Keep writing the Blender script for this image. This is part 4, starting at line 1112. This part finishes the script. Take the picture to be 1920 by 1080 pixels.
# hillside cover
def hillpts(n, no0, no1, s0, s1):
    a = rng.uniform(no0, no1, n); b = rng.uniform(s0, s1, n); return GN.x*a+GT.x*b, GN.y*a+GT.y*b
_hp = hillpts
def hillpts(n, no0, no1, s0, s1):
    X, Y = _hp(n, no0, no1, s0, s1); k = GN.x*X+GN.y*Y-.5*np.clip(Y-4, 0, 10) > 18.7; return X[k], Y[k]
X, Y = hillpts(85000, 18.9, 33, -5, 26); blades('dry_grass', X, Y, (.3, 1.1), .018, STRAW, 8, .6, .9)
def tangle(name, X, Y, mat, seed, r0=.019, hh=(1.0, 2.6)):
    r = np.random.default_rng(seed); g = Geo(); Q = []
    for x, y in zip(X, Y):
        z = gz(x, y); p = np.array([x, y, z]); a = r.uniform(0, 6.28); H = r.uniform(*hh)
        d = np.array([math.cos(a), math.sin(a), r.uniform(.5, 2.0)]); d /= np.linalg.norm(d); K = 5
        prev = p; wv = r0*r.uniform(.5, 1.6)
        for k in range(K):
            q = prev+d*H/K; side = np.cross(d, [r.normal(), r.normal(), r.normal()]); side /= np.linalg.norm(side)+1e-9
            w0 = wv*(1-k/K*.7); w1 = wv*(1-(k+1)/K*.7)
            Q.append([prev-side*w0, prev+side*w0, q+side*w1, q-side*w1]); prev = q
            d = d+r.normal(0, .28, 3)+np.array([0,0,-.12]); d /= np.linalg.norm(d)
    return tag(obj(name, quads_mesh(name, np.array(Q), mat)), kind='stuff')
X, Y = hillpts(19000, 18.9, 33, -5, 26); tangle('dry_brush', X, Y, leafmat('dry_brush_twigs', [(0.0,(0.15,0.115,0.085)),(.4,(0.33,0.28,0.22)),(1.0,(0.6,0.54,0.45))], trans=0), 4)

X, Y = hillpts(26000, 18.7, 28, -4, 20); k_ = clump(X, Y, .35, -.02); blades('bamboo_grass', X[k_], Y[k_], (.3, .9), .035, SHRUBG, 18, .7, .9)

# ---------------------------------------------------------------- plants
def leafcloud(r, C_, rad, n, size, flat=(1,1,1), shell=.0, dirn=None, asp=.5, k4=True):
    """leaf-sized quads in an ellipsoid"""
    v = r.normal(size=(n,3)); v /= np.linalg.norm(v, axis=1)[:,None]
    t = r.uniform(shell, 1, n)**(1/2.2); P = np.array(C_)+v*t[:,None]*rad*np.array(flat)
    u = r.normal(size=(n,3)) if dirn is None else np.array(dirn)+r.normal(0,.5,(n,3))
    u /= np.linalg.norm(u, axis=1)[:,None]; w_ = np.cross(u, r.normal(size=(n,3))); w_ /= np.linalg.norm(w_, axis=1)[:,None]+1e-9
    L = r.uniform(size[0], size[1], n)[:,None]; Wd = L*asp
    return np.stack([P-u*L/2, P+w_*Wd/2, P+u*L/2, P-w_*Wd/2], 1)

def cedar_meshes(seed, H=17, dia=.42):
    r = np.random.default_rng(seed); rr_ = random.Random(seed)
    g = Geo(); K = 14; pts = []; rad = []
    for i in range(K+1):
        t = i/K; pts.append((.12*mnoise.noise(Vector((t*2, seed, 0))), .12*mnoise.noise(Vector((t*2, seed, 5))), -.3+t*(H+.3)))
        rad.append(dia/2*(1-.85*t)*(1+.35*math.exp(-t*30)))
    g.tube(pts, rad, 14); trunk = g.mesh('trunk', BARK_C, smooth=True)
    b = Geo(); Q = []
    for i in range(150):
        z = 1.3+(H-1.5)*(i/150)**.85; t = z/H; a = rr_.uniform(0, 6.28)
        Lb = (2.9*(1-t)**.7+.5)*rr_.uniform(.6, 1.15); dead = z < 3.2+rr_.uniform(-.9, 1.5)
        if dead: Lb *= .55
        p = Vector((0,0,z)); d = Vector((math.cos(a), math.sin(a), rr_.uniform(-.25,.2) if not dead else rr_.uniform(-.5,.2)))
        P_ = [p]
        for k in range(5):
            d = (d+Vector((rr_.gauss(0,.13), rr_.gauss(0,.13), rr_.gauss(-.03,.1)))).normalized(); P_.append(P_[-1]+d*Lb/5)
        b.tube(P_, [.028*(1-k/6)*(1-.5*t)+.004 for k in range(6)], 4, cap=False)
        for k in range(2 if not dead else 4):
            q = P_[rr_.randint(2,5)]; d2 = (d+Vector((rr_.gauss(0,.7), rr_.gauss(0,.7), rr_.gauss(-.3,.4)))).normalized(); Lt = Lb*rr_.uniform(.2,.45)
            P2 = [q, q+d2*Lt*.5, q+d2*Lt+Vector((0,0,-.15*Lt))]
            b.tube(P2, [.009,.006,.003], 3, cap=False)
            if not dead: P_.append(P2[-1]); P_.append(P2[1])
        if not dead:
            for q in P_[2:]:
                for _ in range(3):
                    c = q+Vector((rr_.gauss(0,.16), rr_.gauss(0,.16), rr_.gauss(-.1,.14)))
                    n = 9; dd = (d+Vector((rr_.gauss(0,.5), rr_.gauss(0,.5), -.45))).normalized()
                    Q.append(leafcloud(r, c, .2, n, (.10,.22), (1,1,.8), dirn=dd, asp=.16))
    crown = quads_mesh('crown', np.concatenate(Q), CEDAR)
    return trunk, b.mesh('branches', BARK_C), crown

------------

**Challenge**. Go through the listing and copy all of it exactly.

**Task solution**.
Keep writing the Blender script for this image. This is part 4, starting at line 1112. This part finishes the script. Take the picture to be 1920 by 1080 pixels.
# hillside cover
def hillpts(n, no0, no1, s0, s1):
    a = rng.uniform(no0, no1, n); b = rng.uniform(s0, s1, n); return GN.x*a+GT.x*b, GN.y*a+GT.y*b
_hp = hillpts
def hillpts(n, no0, no1, s0, s1):
    X, Y = _hp(n, no0, no1, s0, s1); k = GN.x*X+GN.y*Y-.5*np.clip(Y-4, 0, 10) > 18.7; return X[k], Y[k]
X, Y = hillpts(85000, 18.9, 33, -5, 26); blades('dry_grass', X, Y, (.3, 1.1), .018, STRAW, 8, .6, .9)
def tangle(name, X, Y, mat, seed, r0=.019, hh=(1.0, 2.6)):
    r = np.random.default_rng(seed); g = Geo(); Q = []
    for x, y in zip(X, Y):
        z = gz(x, y); p = np.array([x, y, z]); a = r.uniform(0, 6.28); H = r.uniform(*hh)
        d = np.array([math.cos(a), math.sin(a), r.uniform(.5, 2.0)]); d /= np.linalg.norm(d); K = 5
        prev = p; wv = r0*r.uniform(.5, 1.6)
        for k in range(K):
            q = prev+d*H/K; side = np.cross(d, [r.normal(), r.normal(), r.normal()]); side /= np.linalg.norm(side)+1e-9
            w0 = wv*(1-k/K*.7); w1 = wv*(1-(k+1)/K*.7)
            Q.append([prev-side*w0, prev+side*w0, q+side*w1, q-side*w1]); prev = q
            d = d+r.normal(0, .28, 3)+np.array([0,0,-.12]); d /= np.linalg.norm(d)
    return tag(obj(name, quads_mesh(name, np.array(Q), mat)), kind='stuff')
X, Y = hillpts(19000, 18.9, 33, -5, 26); tangle('dry_brush', X, Y, leafmat('dry_brush_twigs', [(0.0,(0.15,0.115,0.085)),(.4,(0.33,0.28,0.22)),(1.0,(0.6,0.54,0.45))], trans=0), 4)

X, Y = hillpts(26000, 18.7, 28, -4, 20); k_ = clump(X, Y, .35, -.02); blades('bamboo_grass', X[k_], Y[k_], (.3, .9), .035, SHRUBG, 18, .7, .9)

# ---------------------------------------------------------------- plants
def leafcloud(r, C_, rad, n, size, flat=(1,1,1), shell=.0, dirn=None, asp=.5, k4=True):
    """leaf-sized quads in an ellipsoid"""
    v = r.normal(size=(n,3)); v /= np.linalg.norm(v, axis=1)[:,None]
    t = r.uniform(shell, 1, n)**(1/2.2); P = np.array(C_)+v*t[:,None]*rad*np.array(flat)
    u = r.normal(size=(n,3)) if dirn is None else np.array(dirn)+r.normal(0,.5,(n,3))
    u /= np.linalg.norm(u, axis=1)[:,None]; w_ = np.cross(u, r.normal(size=(n,3))); w_ /= np.linalg.norm(w_, axis=1)[:,None]+1e-9
    L = r.uniform(size[0], size[1], n)[:,None]; Wd = L*asp
    return np.stack([P-u*L/2, P+w_*Wd/2, P+u*L/2, P-w_*Wd/2], 1)

def cedar_meshes(seed, H=17, dia=.42):
    r = np.random.default_rng(seed); rr_ = random.Random(seed)
    g = Geo(); K = 14; pts = []; rad = []
    for i in range(K+1):
        t = i/K; pts.append((.12*mnoise.noise(Vector((t*2, seed, 0))), .12*mnoise.noise(Vector((t*2, seed, 5))), -.3+t*(H+.3)))
        rad.append(dia/2*(1-.85*t)*(1+.35*math.exp(-t*30)))
    g.tube(pts, rad, 14); trunk = g.mesh('trunk', BARK_C, smooth=True)
    b = Geo(); Q = []
    for i in range(150):
        z = 1.3+(H-1.5)*(i/150)**.85; t = z/H; a = rr_.uniform(0, 6.28)
        Lb = (2.9*(1-t)**.7+.5)*rr_.uniform(.6, 1.15); dead = z < 3.2+rr_.uniform(-.9, 1.5)
        if dead: Lb *= .55
        p = Vector((0,0,z)); d = Vector((math.cos(a), math.sin(a), rr_.uniform(-.25,.2) if not dead else rr_.uniform(-.5,.2)))
        P_ = [p]
        for k in range(5):
            d = (d+Vector((rr_.gauss(0,.13), rr_.gauss(0,.13), rr_.gauss(-.03,.1)))).normalized(); P_.append(P_[-1]+d*Lb/5)
        b.tube(P_, [.028*(1-k/6)*(1-.5*t)+.004 for k in range(6)], 4, cap=False)
        for k in range(2 if not dead else 4):
            q = P_[rr_.randint(2,5)]; d2 = (d+Vector((rr_.gauss(0,.7), rr_.gauss(0,.7), rr_.gauss(-.3,.4)))).normalized(); Lt = Lb*rr_.uniform(.2,.45)
            P2 = [q, q+d2*Lt*.5, q+d2*Lt+Vector((0,0,-.15*Lt))]
            b.tube(P2, [.009,.006,.003], 3, cap=False)
            if not dead: P_.append(P2[-1]); P_.append(P2[1])
        if not dead:
            for q in P_[2:]:
                for _ in range(3):
                    c = q+Vector((rr_.gauss(0,.16), rr_.gauss(0,.16), rr_.gauss(-.1,.14)))
                    n = 9; dd = (d+Vector((rr_.gauss(0,.5), rr_.gauss(0,.5), -.45))).normalized()
                    Q.append(leafcloud(r, c, .2, n, (.10,.22), (1,1,.8), dirn=dd, asp=.16))
    crown = quads_mesh('crown', np.concatenate(Q), CEDAR)
    return trunk, b.mesh('branches', BARK_C), crown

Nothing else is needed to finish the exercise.